Enquanto não chove, as 350 famílias de cinco comunidades localizadas fora da sede das cidades de Tabuleiro do Norte e de São João do Jaguaribe, a 220 km de Fortaleza, têm de esperar carros-pipa para encher cisternas construídas ao lado das casas. Na área urbana dessas cidades, há água.
O uso da água das cisternas tem de ser racionado porque o reabastecimento não acontece antes de um mês. Quando a água acaba, cada morador tem de ir à prefeitura refazer um cadastro e provar que precisa do carro-pipa.
Na comunidade de Cajueiro, em Tabuleiro do Norte, apenas a dona-de-casa Edwiges Paula Lima Souza, 41, tinha água na cisterna no dia 24 de fevereiro. Explicou que sua cisterna é abastecida pela prefeitura da cidade vizinha, São João do Jaguaribe. "Tenho título de eleitor lá e não pretendo mudar. Pelo menos a prefeitura manda água quando eu preciso."
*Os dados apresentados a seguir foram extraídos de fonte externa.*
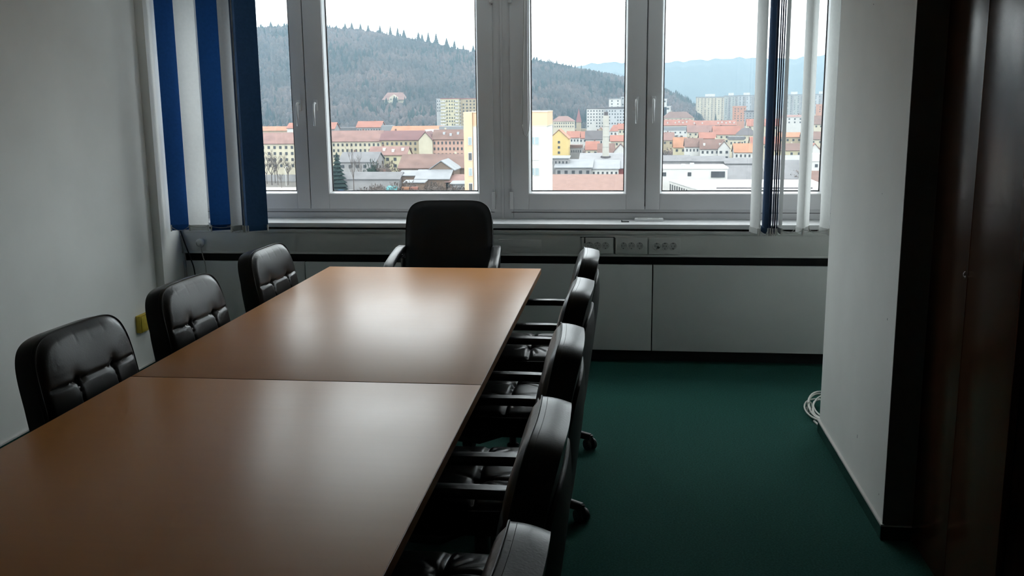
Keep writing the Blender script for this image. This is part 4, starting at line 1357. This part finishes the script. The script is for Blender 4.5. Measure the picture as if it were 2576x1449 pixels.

Sua filha, Verinalda Lima Souza, 17, mora numa casa vizinha, mas havia mais de uma semana que não tinha água em sua cisterna, abastecida, como as demais, pela Prefeitura de Tabuleiro.
Enquanto não era feito o reabastecimento, ela e outros vizinhos pediam água emprestada a Edwiges para lavar, cozinhar, beber, tomar banho. "Aqui todo mundo tem de ser solidário, a gente não sabe o dia de amanhã."
Mais perto do açude do Castanhão, o assentamento Charneca, do Incra, em São João do Jaguaribe, onde moram 80 famílias, tem duas cisternas comunitárias, reabastecidas toda semana.
Há sete anos, a localidade, assim como as demais, espera a construção de uma adutora, pelo governo do Estado, para fazer chegar a água direto até as casas. Em novembro de 2004, a obra chegou a ser anunciada, mas foi suspensa.
Segundo Josias Farias Neto, da Secretaria de Desenvolvimento Local e Regional do governo do Ceará, a obra foi paralisada porque a escavação que deveria ter sido executada pela Prefeitura de Tabuleiro não foi concluída pela mudança de prefeito. "Agora fizemos novas reuniões, e a Prefeitura de São João do Jaguaribe se comprometeu a ajudar", disse.
Tanto Tabuleiro como São João do Jaguaribe estão entre os 39 municípios do Ceará que decretaram situação de emergência pela seca e que esperam ajuda federal para manter os carros-pipa.